Ele teria preferido retirar-se para uma longínqua comunidade de Portugal, mas foi dissuadido por Dom Duarte, filho do rei, que agiu da mesma forma quando o novo religioso, após abdicar os títulos de Conde e Condestável, pretendia ir pelas ruas pedir esmola para o convento. O infante convenceu-o a contentar-se apenas com a esmola do rei. Passou então a se dedicar aos pobres, em cujo favor organizou a distribuição quotidiana de alimentos, nunca voltando as costas a um pedido.
Numa história apócrifa, consta que o embaixador castelhano foi ao Convento do Carmo encontrar-se com Nuno Álvares, e lhe perguntou qual seria sua posição se Castela invadisse novamente Portugal. Levantando seu hábito, ele mostrou por baixo a sua cota de malha, e indicou que serviria seu país sempre que necessário:
Se el-rei de Castela outra vez movesse guerra a Portugal, eu serviria ao mesmo tempo à religião que professo e à terra que me deu o ser.
Aos 71 anos de uma vida em que prestou os mais insignes serviços à pátria, em 1º de abril de 1431 esse valoroso combatente entregou sua nobilíssima alma a Deus, em sua pequena cela do Carmo. Abraçado ao crucifixo, chorado pelo rei e pelos infantes, como também por milhares de desamparados que protegeu.
Nuno Álvares foi inicialmente sepultado no Convento do Carmo, em Lisboa. Com a destruição parcial do Convento pelo terrível terremoto de 1755, foi trasladado. E a partir de 14 de agosto de 1951, por ocasião dos 566 anos da vitória portuguesa na Batalha de Aljubarrota, seus restos mortais repousam na Igreja do Santo Condestável, em Lisboa.
Beatificado em 23 de janeiro de 1918 pelo Papa Bento XV, foi canonizado em 26 de Abril de 2009 pelo Papa Bento XVI.

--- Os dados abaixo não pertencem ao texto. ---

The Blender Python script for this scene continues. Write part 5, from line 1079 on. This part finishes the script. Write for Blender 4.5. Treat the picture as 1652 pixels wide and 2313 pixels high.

O grande poeta português Luís de Camões faz referência ao Condestável – em sentido literal ou alegórico, explícito ou implícito – nada menos que 14 vezes em Os Lusíadas. O forte Nuno, como Camões o designa, é evocado logo na 12ª estrofe do canto primeiro: “Por estes vos darei um Nuno fero, Que fez ao Rei e ao Reino tal serviço”. E no canto oitavo, estrofe 32: “Mas mais de Dom Nuno Álvares se arreia. Ditosa Pátria que tal filho teve!”.[2]